A month later, President Dina Boluarte, 63, already under investigation for corruption and facing single-digit approval ratings, was impeached for “permanent moral incapacity,” but mainly for failing to make a dent in the growing criminality taking over the country. The move came just hours after a shooting at a concert in Lima outraged the public. Boluarte was replaced by interim President José Jerí, a conservative politician best known for being elected as the Speaker of Congress despite being accused of sexually assaulting a woman at a Christmas party last year.
He has become Peru’s eighth president in less than a decade.
According to the Economist, one of Jerí’s first moves as interim president was to “unfollow adult content accounts on social media and delete his lecherous past posts,” with critics calling him “el presidente Pajero,” or “the wanker president.”
Fresh protests broke out with Peruvians calling for Jerí to resign, but they were met by a harsh government crackdown in which one protester died and hundreds more were injured.
In response to the unrest, Jerí declared a one-month state of emergency in Lima and the neighboring port of Callao. He’s also made a show of visiting prisons to promote a tough-on-crime image, wrote CNN’s Spanish edition.
Still, youth groups have pledged to defy the state of emergency – which has sent soldiers onto the streets and restricted the freedoms of assembly and movement – and continue protesting.
“We have the constitutional right to protest,” said Jorge Calmet, one of the Gen Z protest leaders. “That right cannot be taken away from us by a police commander, a congressman – and certainly not by someone who pretends to be president. We will march as many times as necessary.”
Despite violent nationwide protests and a failed attempt by leftist lawmakers to impeach him, Jeri has refused to resign, the Financial Times noted.
With approval ratings below 5 percent, the unpopular leader is seen as more of the same, analysts say. Still, “Even by the recent dismal standards of Peruvian politics, the ascension of Jose Jeri to be interim president marks a new low” for the country, World Politics Review wrote.
Meanwhile, analysts say that it wasn’t Boluarte’s failure to tackle rising crime that got her impeached but that lawmakers realized her usefulness to them was over – that support for her would hurt their 2026 election campaigns.
In 2022, serving as vice president, Boluarte took over the top job following the ouster of far-left President Pedro Castillo, who was impeached for attempting to dissolve Congress to prevent his removal, the BBC explained.
Without her own political party in Congress, she was only able to govern due to the support of an informal coalition of right-wing and centrist lawmakers.

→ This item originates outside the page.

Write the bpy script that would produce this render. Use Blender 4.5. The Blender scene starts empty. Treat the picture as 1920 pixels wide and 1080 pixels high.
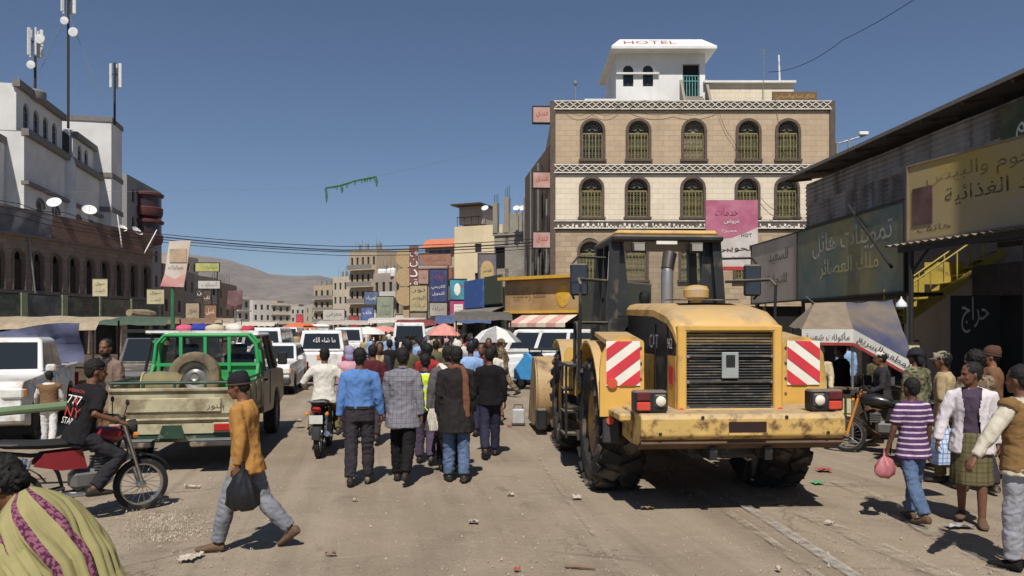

During her administration, these politicians effectively reshaped Peru’s institutions to protect themselves from corruption investigations, a move that included weakening law enforcement and the judicial system, thereby empowering criminal networks.
Analysts say that’s why Boluarte’s impeachment should not be viewed as resolving a political problem. Rather, it actually deepened Peru’s crisis to bring the country to a breaking point.
They add that the upcoming election – which has no clear frontrunner yet – could still serve up a reformist leader who could address crime and corruption and shore up Peru’s democracy. Or it may lead to a populist president who capitalizes on the widespread frustration with insecurity and inflation by promising strict order among an electorate that feels abandoned by its leaders.
“Peru’s crisis is no longer just about corruption or governance – it is about the basic survival of the rule of law,” wrote Martin Cassinelli of the Atlantic Council. “The October protests should not be seen as another episode in the country’s cyclical instability but as a warning that the old model – political chaos insulated from economic collapse – has possibly reached its breaking point. Unless the next government restores both security and institutional credibility, Peru’s democracy risks becoming not merely ungovernable, but unrecognizable.”